▶ [Your task]
Look through the listing below for the line containing "Recreate this scene". Copy it and each line after it up to and including the line containing "walkway is 0", exactly, leaving out pictures.

▶ [Task data]
========================================

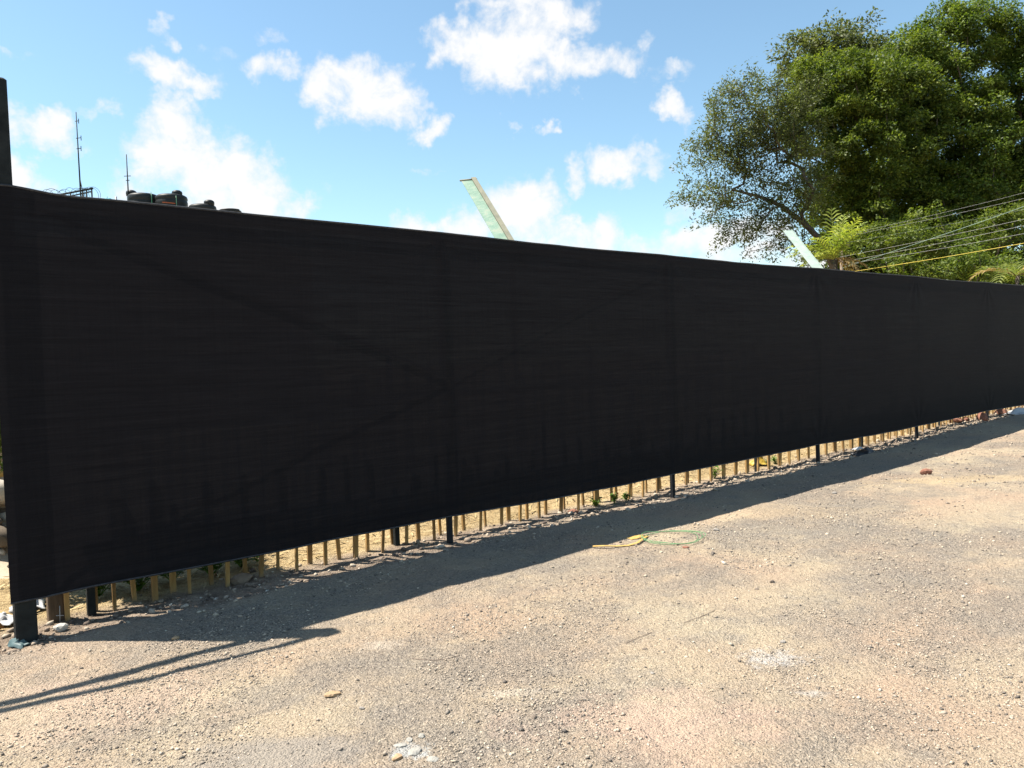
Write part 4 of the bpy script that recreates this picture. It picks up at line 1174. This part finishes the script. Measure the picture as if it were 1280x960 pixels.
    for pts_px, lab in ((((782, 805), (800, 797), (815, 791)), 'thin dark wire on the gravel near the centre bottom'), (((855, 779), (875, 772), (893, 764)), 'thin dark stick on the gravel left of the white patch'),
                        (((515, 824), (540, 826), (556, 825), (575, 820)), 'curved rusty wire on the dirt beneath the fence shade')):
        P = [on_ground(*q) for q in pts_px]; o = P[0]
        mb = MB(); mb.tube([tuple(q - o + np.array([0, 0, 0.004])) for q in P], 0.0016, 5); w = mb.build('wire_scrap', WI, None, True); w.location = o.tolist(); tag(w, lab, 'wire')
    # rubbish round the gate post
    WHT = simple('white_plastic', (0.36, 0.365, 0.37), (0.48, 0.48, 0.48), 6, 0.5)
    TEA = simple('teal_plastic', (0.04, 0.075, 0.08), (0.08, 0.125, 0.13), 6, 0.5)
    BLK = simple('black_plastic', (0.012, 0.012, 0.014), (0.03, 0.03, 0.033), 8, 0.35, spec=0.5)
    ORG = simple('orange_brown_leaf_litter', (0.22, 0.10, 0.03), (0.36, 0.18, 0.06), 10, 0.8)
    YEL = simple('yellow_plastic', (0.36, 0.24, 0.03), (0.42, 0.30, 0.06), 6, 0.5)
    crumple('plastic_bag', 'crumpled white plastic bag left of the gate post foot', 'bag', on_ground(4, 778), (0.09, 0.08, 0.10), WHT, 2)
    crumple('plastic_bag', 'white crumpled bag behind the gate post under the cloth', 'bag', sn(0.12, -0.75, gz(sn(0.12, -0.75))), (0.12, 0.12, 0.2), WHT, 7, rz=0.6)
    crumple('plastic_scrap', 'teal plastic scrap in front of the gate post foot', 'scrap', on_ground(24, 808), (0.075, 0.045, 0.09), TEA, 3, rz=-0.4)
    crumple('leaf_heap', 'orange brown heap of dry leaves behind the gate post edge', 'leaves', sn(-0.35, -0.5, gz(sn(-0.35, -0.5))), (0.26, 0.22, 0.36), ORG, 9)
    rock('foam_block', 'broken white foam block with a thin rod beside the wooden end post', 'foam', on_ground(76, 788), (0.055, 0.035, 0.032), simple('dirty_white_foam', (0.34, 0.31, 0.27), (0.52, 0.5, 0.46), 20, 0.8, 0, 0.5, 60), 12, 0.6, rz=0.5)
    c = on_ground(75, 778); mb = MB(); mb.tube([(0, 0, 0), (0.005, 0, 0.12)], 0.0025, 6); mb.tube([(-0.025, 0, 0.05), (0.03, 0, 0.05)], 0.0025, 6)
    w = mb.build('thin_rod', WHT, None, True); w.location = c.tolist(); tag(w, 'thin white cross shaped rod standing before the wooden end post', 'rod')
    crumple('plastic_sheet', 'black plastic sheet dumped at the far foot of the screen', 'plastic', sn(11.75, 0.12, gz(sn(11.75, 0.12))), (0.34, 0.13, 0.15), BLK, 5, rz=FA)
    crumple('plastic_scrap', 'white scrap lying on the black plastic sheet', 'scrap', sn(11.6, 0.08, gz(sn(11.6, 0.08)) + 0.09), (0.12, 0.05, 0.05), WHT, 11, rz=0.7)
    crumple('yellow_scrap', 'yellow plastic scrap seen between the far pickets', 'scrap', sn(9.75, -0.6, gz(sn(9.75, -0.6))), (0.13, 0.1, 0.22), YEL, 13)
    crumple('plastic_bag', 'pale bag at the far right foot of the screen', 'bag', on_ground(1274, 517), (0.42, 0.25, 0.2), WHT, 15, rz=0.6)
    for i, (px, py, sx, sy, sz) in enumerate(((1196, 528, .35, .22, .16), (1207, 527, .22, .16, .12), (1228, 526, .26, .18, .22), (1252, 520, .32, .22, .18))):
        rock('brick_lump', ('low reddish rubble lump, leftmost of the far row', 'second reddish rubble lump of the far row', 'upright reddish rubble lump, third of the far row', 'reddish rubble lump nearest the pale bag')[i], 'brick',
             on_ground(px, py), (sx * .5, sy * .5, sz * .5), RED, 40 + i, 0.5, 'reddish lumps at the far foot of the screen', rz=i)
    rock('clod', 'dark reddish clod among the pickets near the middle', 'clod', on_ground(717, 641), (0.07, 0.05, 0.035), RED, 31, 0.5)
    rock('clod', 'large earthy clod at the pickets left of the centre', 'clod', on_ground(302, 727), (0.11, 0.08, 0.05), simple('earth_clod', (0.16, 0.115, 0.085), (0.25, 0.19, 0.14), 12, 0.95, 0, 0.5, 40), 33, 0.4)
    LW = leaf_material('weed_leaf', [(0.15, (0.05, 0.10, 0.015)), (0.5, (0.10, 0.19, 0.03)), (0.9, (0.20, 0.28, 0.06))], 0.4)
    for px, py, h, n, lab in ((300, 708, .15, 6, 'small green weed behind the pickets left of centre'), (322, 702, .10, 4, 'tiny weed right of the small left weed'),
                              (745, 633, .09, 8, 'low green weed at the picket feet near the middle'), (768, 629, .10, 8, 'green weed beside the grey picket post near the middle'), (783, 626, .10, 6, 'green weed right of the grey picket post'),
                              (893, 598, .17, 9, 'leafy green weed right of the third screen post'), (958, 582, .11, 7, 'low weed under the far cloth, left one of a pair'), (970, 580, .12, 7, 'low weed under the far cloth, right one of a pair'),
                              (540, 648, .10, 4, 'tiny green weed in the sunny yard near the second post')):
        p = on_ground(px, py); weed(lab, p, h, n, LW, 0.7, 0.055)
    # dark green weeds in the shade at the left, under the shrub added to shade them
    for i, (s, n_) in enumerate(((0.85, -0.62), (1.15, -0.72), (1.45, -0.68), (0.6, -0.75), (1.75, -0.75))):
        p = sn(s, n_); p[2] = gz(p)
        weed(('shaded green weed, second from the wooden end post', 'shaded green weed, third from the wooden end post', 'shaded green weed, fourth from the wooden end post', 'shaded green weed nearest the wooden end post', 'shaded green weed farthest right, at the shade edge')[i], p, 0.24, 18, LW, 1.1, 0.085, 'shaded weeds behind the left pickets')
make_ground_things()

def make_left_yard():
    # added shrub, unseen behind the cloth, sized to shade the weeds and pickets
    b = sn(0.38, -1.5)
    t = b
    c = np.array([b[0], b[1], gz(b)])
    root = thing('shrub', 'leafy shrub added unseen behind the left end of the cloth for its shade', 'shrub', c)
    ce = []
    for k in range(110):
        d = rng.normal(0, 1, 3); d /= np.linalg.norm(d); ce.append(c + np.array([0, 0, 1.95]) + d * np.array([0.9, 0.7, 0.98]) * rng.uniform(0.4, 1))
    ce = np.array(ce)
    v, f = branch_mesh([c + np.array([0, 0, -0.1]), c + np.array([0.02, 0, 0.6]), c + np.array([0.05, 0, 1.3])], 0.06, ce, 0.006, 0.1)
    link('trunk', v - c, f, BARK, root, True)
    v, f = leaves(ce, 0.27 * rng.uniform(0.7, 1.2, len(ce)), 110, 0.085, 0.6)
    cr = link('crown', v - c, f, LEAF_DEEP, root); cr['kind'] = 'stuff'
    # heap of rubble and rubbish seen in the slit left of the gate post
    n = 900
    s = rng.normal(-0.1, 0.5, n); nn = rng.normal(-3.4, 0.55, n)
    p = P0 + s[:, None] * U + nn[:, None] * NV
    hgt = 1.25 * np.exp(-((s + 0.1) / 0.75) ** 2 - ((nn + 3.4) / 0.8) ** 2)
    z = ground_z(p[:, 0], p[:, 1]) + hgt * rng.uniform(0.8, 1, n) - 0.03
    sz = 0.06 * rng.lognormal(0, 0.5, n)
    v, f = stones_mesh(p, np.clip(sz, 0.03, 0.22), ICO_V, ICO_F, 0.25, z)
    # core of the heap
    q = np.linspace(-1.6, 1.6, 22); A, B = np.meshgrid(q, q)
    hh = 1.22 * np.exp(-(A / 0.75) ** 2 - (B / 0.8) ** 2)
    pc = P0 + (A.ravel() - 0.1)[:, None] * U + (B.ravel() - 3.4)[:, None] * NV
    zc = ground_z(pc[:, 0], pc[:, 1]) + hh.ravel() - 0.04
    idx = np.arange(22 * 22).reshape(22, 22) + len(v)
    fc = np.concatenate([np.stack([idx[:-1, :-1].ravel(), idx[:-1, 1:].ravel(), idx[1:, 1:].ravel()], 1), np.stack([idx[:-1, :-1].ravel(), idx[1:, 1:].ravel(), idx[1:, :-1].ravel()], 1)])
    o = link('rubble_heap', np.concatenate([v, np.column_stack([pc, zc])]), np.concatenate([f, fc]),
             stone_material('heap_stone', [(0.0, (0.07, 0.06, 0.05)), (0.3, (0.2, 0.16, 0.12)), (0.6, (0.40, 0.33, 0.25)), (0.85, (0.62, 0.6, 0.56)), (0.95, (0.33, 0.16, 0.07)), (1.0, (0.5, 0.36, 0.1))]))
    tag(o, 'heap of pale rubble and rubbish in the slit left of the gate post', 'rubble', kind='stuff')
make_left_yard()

========================================

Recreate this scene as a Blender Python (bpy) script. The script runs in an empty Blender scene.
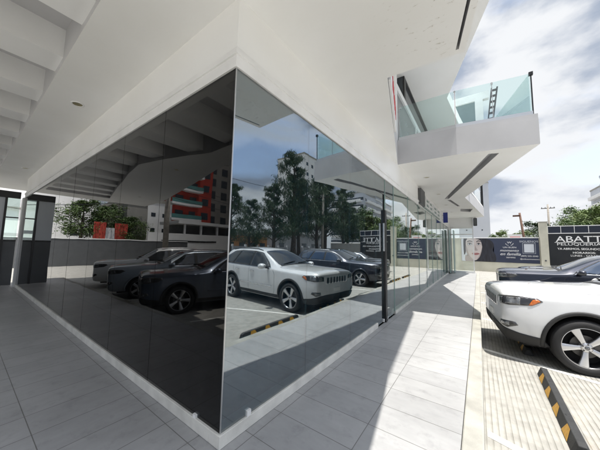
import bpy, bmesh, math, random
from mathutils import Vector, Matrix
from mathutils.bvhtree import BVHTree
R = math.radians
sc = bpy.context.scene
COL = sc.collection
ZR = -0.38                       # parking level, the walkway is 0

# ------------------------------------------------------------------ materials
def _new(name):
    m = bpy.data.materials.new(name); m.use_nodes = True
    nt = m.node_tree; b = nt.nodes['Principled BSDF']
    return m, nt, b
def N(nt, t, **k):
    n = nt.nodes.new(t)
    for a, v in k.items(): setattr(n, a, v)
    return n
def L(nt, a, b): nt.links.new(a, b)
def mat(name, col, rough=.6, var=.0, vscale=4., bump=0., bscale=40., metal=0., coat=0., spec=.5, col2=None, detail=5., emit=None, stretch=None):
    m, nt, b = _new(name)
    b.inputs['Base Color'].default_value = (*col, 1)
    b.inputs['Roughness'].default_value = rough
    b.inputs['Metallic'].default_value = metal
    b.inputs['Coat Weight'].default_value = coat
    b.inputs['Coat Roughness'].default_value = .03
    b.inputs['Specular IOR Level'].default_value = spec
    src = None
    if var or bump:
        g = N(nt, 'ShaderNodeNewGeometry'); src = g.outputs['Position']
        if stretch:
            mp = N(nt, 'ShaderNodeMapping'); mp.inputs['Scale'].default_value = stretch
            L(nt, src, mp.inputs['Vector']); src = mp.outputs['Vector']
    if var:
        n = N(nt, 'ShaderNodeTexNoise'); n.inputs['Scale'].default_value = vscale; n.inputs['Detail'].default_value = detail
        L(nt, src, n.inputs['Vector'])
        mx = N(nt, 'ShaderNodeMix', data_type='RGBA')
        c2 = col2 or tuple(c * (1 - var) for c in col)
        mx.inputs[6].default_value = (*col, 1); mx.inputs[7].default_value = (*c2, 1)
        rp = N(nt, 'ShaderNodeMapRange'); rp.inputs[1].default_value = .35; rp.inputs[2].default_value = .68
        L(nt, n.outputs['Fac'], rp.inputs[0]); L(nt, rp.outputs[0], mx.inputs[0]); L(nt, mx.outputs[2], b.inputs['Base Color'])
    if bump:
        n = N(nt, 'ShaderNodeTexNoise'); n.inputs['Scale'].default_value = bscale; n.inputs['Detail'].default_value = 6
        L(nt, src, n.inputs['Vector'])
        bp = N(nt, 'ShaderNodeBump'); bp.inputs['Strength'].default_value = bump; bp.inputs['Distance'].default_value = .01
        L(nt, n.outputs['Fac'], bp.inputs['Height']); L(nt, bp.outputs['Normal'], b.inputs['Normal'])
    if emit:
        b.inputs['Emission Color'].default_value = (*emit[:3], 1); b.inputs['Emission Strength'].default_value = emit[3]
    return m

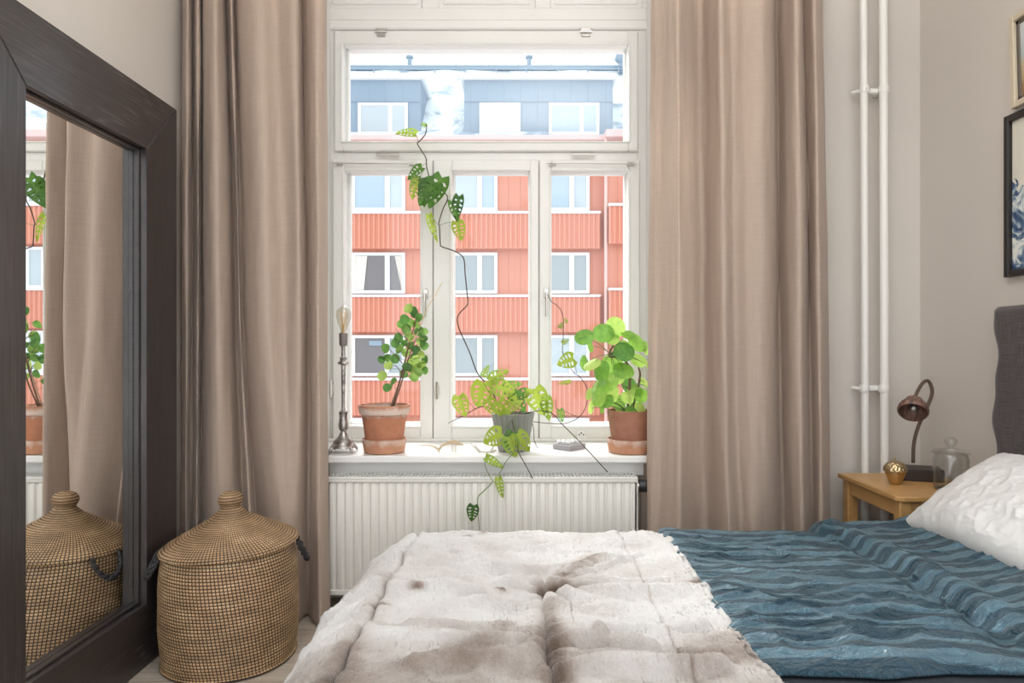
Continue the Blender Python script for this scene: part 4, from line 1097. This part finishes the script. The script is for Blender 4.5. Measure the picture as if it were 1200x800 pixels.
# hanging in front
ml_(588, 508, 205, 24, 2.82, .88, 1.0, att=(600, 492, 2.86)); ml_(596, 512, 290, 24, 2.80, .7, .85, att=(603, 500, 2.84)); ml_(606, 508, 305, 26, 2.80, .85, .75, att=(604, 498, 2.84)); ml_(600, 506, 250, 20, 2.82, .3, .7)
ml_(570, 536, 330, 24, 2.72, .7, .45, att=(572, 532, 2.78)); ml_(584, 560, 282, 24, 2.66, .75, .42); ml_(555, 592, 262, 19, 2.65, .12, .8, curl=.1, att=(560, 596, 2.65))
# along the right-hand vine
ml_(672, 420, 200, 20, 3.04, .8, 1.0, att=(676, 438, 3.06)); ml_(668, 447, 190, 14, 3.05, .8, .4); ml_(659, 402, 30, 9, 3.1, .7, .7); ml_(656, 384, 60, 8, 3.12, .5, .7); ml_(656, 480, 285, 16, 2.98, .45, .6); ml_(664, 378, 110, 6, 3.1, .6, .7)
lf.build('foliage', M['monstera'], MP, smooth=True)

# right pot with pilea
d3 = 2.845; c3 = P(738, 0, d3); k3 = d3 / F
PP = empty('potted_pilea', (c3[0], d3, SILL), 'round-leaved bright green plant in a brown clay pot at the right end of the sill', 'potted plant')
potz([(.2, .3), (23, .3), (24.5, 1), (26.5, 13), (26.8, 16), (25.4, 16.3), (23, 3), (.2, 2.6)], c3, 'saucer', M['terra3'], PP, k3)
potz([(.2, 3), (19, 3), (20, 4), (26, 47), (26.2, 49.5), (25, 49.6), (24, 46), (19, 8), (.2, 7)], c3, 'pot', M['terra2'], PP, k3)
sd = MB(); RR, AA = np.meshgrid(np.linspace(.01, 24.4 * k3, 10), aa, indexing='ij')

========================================

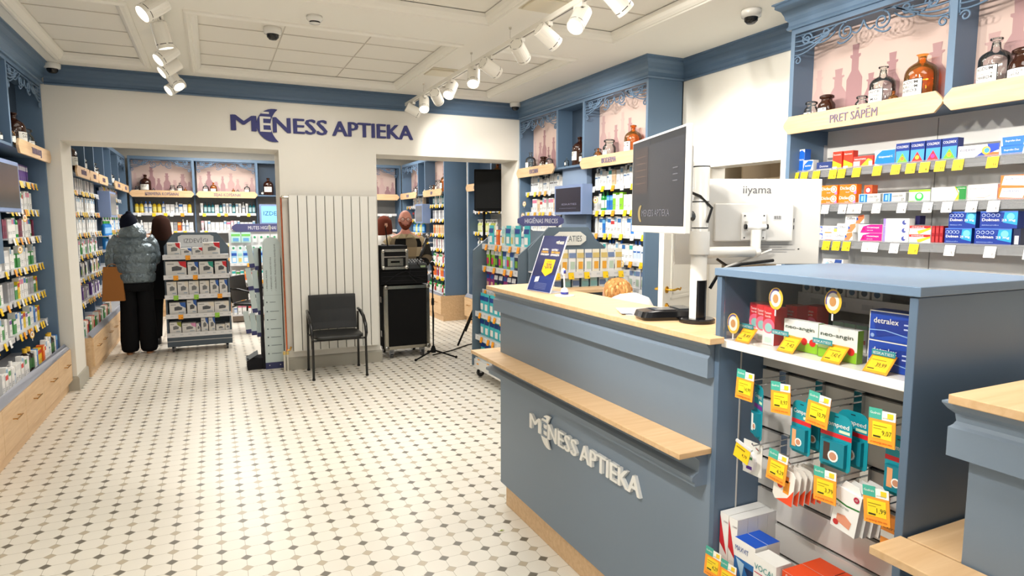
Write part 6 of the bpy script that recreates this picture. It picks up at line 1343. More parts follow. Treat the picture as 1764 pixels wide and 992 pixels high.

========================================

▶ [Correct output]
Recreate this scene as a Blender Python (bpy) script. The script runs in an empty Blender scene.
import bpy, bmesh, math, random
from mathutils import Vector, Matrix
from mathutils.bvhtree import BVHTree
R = math.radians
sc = bpy.context.scene
COL = sc.collection
ZR = -0.38                       # parking level, the walkway is 0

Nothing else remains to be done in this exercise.